I’ve tried to read this twice and got bored around the zombies being introduced both times.
This is a pretty generic, ‘gain power to get more power’, and ‘there is always a bigger fish’/‘villain of the week’ setup and it’s disappointing to see.
What this really needed was more restrictions and fewer bad guys.
The contract yourself thing is great. That should have let him get the netherborn thing. That’s all he needed. Netherborn is probably going to be so overpowered at higher levels it makes everything else useless. All the extra abilities water down what could have been a great fear based hero power set.
As for the villains, they are structured like long term, complicated, political ememies. They are treated like villains of the week.
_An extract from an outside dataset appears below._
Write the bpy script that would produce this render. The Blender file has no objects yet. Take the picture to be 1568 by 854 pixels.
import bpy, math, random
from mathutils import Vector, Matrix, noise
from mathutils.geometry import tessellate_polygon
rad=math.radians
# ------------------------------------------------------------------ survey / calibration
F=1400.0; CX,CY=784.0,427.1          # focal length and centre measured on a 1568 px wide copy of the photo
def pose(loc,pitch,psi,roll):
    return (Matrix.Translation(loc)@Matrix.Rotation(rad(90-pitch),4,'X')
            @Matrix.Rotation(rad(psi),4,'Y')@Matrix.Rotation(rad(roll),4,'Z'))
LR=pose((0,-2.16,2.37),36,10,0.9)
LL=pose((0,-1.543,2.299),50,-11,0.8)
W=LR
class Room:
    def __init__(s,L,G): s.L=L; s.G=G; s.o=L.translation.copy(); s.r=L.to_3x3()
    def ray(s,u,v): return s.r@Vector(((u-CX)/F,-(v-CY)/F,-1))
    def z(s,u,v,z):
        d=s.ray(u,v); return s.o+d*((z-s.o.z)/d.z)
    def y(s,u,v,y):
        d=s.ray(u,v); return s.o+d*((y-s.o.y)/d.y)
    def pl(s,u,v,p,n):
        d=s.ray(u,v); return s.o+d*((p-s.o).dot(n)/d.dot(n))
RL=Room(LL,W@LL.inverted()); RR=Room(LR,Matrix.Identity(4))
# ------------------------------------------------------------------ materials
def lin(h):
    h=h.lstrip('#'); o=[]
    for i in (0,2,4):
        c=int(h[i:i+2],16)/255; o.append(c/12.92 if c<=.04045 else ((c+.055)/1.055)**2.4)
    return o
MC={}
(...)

Perfectly disguised demon foxes that have ruled the city for 200 years? Yeah they are being manipulated by a human clan and stop being a real threat at the end of arc one. The human clan? Being manipulated by a village outside city limits. I’m not sure they were ever really a threat. That village? No idea I lost interest I bet it’s dumb.
This needed a genre shift to really shine. This should have been horror/mystery. Or at least mystery/thriller. Tone down the power levels, make the monsters more threatening, start smaller. Only he can see them properly. Humans misunderstanding what he’s attacking should have been his greatest threat for the first arc. There are way too many foxes in that city for them all to be eating free range. There have to be farms. Massive industrial human farms. Where they eat the children, because humans take to long to grow. Pure practicality. Eating adults is something only the rich and influential foxes would get to do.
See how horrifying the foxes get when you add just a dash of practicallity to them? The first 10-20 chapters have so much potential to them.